Oviedo, Tino PERTIERRA

Tras las últimas comedias cortadas a su justa medida, Arturo Fernández estrenó anoche en Oviedo una obra de hechuras distintas, que no distantes. «La montaña rusa», cuya primera representación nacional siguió un público entregado que abarrotó el teatro Campoamor, propone al espectador un juego de medias verdades que acaban destapando grandes mentiras, de medias mentiras que desentierran verdades como puños. O como besos. Besos de reconciliación, besos de reconquista, besos de remordimiento recorren una obra cuyo estreno tuvo el añadido emocionante de un palco municipal vacío y con crespón negro, un ramo de flores y una vieira en homenaje al fallecido ex concejal Rodrigo Grossi.

El actor gijonés, con planta de figurín, se planta en el escenario con la firmeza de la figura que es, fiel a los guiños que sus seguidores jalean con hilaridad cómplice, pero con menos frecuencia que en ocasiones anteriores (salvo su «ven acá» inconfundible) porque esta vez el texto exige que el Arturo Fernández actor dé lo mejor de sí mismo.

No es casualidad que haya elegido en esta aventura de renacimiento interpretativo a una actriz de primera fila, sí, de esas que miran al público cara a cara para ganarles el pulso de la identificación y el contacto emocional intenso. Carmen del Valle, salvo ciertas exageraciones en algunos cruces de piernas que estrujan demasiado la comicidad, ofrece un recital de primer orden, con una gama de registros amplísima (y una voz maravillosa) que no da la espalda tampoco a lo que una comedia de Arturo Fernández reclama: elegancia, buen gusto, saber hacer con unos zapatos de tacón rascasuelos.

En realidad, el suyo son muchos papeles en uno solo, porque, como si de una muñeca rusa se tratara, va quitándose capas y caparazones hasta llegar, en un final que parece un primer plano cinematográfico, con un generosísimo Fernández en segundo plano y de espaldas para no robarle ni un solo segundo de protagonismo a su compañera, a un momento de emoción tan intensa que las lágrimas de risa de minutos antes se tornan, gracias a la magia del teatro bien hecho y sentido, en lágrimas de tristeza.
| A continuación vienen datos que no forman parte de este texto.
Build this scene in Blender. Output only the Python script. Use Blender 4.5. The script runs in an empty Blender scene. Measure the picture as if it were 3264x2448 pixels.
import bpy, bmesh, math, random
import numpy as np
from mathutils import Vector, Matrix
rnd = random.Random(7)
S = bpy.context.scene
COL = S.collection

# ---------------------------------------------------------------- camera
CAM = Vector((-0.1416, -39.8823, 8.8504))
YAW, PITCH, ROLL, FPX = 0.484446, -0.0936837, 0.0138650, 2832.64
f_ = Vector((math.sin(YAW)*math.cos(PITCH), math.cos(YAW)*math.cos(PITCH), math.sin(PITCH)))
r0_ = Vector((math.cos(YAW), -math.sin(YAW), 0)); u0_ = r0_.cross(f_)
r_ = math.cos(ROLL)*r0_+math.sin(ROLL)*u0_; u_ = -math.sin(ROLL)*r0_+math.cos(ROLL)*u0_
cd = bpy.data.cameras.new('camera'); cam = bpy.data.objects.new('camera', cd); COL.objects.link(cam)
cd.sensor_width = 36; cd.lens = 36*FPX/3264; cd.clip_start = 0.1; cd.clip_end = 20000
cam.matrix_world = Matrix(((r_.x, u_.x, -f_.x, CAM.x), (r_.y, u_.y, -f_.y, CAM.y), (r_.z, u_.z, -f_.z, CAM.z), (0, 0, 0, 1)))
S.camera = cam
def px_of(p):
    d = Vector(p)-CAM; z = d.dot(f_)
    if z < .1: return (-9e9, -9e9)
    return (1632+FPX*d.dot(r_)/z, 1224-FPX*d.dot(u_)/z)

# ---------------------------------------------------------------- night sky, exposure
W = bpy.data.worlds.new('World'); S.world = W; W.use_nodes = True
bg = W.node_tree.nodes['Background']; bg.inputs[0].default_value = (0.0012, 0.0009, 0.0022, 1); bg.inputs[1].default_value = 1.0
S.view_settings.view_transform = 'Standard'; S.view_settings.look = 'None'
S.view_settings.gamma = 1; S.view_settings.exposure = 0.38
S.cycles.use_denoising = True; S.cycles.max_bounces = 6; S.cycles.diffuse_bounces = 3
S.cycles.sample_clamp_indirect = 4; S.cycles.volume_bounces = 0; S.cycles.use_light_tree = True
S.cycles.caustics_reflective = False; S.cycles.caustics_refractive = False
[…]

De escenario resultón como siempre pero con un protagonismo del vestuario menor al de otras ocasiones (traje oscuro y camisa a rayas para él al principio, vestido de noche para rodillas de nácar para ella, bata de gala en el segundo acto para ella y camisa floreada, pantalón sport azul y zapatillas de tacón para el galán), «La montaña rusa» se toma su tiempo en el primer acto para jugar al gato y el ratón, sin apretar a fondo el acelerador del humor y con sabrosas reflexiones sobre la infidelidad, el amor, las mujeres, el sexo y el poder («poseer es perder libertad»), e incluso le da al actor la ocasión de encender algún chispazo dramático («No me dejes solo, por favor») que casi rescata del ayer su memorable papel juvenil en «Dulce pájaro de juventud»: el depredador cazado, y solo. Pero el segundo acto es otra cosa: tras un alarde bailón de salsa picante, llega un subidón de humor de altos vuelos a partir de un gag tan sencillo como eficaz alrededor de un sofá y con un cigarrillo inexistente como únicos argumentos.

«Qué tablas tiene, este hombre es capaz de hacer reír con un vaso de agua», comentaba una espectadora con los ojos arrasados de lágrimas de tanto reír durante más de un cuarto de hora en el que la pareja, con una química indiscutible y bien pertrechados con un texto ingenioso y sagaz, consiguen un antológico gag que deja al público exhausto de reír... y sin sospechar que, acto seguido, «La montaña rusa» tendrá un descenso vertiginoso a las profundidades más secretas y emocionantes del ser humano, con una sorpresa final en el que Fernández demuestra lo bien que sabe escuchar y Del Valle demuestra lo bien que sabe pasar de una cuerda floja a otra sin titubear ni tambalearse, protegida por un actor que, consciente de que su mera presencia en las tablas distraería al público de las palabras que ella pronuncia con sentido y sensibilidad, se aparta, se da la vuelta, se convierte en un testigo mudo. Y elocuente.

«A veces», dice el actor gijonés, «vivimos gracias a nuestros recuerdos». Y «La montaña rusa», inteligente y emotiva a partes iguales, será sin duda uno de los mejores en una carrera repleta de ellos.